From the first line of the data below, copy each line up to the one containing "above the path", and include that line too.

***** Collected data *****

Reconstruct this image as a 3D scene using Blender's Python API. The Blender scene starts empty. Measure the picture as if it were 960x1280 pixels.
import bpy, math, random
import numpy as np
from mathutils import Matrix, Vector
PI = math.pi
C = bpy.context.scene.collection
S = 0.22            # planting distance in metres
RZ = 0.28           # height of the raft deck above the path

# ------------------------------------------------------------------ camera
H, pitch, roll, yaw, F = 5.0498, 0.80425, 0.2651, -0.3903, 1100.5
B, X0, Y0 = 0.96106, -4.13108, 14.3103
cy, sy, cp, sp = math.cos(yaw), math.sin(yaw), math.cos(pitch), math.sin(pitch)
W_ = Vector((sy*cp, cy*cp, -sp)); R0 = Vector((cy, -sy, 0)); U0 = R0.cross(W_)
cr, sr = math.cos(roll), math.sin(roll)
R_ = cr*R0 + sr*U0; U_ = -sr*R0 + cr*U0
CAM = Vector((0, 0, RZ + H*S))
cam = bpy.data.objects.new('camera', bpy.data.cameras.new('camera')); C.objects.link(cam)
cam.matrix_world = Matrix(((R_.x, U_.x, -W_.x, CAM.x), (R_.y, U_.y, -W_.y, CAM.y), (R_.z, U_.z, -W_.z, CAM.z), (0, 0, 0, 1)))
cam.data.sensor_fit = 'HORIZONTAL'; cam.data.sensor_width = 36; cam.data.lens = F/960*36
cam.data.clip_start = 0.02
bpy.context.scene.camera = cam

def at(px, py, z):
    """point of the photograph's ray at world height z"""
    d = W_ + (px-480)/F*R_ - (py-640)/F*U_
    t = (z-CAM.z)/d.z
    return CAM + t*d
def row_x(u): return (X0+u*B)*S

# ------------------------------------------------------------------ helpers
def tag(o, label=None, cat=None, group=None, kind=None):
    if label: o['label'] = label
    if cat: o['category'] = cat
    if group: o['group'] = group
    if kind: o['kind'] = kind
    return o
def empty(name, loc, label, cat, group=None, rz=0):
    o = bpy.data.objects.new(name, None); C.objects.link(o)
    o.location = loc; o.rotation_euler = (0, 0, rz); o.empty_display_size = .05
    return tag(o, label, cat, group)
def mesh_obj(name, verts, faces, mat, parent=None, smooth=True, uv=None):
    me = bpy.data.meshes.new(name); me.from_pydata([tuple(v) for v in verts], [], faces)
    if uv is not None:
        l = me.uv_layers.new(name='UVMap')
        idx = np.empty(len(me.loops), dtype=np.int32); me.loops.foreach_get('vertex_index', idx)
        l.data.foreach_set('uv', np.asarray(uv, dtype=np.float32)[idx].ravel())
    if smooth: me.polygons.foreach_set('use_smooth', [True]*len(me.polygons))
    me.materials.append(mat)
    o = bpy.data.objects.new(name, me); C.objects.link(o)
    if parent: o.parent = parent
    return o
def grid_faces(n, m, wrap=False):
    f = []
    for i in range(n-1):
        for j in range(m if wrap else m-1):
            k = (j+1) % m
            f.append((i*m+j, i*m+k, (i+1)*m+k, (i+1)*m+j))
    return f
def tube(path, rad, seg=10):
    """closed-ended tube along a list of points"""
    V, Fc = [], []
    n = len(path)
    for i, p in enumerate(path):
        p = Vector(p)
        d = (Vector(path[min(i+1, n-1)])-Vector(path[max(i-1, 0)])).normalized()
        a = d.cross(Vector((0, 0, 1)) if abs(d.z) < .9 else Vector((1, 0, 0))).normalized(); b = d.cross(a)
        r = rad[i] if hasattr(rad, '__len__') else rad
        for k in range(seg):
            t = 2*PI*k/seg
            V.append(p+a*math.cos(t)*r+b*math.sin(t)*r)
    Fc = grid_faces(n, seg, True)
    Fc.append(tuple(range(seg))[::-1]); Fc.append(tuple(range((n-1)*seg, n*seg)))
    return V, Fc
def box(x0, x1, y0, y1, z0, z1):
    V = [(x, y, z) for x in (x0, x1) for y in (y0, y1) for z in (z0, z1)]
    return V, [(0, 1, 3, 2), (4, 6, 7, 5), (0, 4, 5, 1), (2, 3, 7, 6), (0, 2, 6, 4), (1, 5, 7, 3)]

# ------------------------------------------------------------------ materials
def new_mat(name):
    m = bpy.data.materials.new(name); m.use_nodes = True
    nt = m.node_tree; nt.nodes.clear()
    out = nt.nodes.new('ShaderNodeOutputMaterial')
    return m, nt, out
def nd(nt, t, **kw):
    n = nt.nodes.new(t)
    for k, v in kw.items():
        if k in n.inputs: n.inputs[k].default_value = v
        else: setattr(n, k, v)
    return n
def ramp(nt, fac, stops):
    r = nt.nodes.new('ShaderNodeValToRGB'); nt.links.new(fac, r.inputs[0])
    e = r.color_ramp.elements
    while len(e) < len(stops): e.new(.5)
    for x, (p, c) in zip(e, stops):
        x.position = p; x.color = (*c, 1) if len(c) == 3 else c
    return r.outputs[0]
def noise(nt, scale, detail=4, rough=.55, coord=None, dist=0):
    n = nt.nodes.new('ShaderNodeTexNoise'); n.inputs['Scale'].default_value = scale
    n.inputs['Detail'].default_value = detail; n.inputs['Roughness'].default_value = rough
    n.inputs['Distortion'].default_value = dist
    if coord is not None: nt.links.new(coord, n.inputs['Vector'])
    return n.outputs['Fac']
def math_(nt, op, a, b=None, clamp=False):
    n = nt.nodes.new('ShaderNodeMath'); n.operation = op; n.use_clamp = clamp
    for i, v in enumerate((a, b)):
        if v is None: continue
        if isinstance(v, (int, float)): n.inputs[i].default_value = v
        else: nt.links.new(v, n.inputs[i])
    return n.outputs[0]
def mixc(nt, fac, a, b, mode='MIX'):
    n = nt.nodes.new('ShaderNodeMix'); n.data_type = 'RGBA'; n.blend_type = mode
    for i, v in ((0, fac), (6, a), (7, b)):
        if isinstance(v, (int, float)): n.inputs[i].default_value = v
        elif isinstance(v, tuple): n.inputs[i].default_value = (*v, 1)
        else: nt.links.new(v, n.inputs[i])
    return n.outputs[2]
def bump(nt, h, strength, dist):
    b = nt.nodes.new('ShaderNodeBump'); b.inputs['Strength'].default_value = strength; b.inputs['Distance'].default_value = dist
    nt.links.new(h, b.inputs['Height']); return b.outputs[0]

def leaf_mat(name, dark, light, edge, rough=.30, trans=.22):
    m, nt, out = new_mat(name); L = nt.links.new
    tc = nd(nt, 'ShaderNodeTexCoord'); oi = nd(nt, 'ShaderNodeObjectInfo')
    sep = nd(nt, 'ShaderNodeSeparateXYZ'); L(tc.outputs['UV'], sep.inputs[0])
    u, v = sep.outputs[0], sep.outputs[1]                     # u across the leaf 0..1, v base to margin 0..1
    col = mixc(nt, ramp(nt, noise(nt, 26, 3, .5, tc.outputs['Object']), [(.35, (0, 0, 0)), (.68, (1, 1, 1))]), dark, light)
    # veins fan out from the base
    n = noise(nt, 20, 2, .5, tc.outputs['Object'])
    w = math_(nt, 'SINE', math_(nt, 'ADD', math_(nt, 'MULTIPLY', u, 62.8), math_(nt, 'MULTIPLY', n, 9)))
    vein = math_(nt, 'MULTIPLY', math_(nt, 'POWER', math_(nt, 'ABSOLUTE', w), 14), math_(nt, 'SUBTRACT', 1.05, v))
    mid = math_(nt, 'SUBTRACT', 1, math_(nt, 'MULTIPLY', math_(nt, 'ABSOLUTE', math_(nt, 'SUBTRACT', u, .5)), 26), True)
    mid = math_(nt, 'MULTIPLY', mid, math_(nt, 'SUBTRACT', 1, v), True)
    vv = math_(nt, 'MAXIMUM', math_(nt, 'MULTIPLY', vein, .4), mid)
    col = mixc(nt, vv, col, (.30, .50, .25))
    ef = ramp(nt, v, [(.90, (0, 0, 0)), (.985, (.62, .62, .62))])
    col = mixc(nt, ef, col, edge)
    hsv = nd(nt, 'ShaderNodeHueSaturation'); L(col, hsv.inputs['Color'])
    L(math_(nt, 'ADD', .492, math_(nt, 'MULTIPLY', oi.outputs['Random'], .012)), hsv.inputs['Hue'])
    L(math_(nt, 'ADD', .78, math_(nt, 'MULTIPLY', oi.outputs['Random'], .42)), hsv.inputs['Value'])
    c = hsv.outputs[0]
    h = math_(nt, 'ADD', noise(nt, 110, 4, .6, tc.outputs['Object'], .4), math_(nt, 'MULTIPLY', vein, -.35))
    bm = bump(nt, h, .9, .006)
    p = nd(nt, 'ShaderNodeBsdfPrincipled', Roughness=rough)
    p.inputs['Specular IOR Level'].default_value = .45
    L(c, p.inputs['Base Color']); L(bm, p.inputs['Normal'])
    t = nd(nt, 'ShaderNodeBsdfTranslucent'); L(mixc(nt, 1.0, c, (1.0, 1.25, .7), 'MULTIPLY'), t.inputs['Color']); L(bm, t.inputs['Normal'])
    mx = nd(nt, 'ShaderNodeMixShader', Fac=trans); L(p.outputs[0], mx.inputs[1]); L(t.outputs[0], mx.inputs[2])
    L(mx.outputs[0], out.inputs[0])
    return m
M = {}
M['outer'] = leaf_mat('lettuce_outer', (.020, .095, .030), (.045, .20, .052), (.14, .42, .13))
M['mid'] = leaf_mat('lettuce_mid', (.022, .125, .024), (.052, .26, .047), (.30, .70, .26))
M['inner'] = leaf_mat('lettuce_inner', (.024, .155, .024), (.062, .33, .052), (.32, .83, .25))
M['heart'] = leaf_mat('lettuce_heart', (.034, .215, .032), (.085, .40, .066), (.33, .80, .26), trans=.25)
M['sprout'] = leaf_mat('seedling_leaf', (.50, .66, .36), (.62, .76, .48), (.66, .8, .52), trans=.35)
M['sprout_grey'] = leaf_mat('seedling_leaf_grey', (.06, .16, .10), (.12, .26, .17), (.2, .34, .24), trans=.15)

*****

◆ **Response**:
Reconstruct this image as a 3D scene using Blender's Python API. The Blender scene starts empty. Measure the picture as if it were 960x1280 pixels.
import bpy, math, random
import numpy as np
from mathutils import Matrix, Vector
PI = math.pi
C = bpy.context.scene.collection
S = 0.22            # planting distance in metres
RZ = 0.28           # height of the raft deck above the path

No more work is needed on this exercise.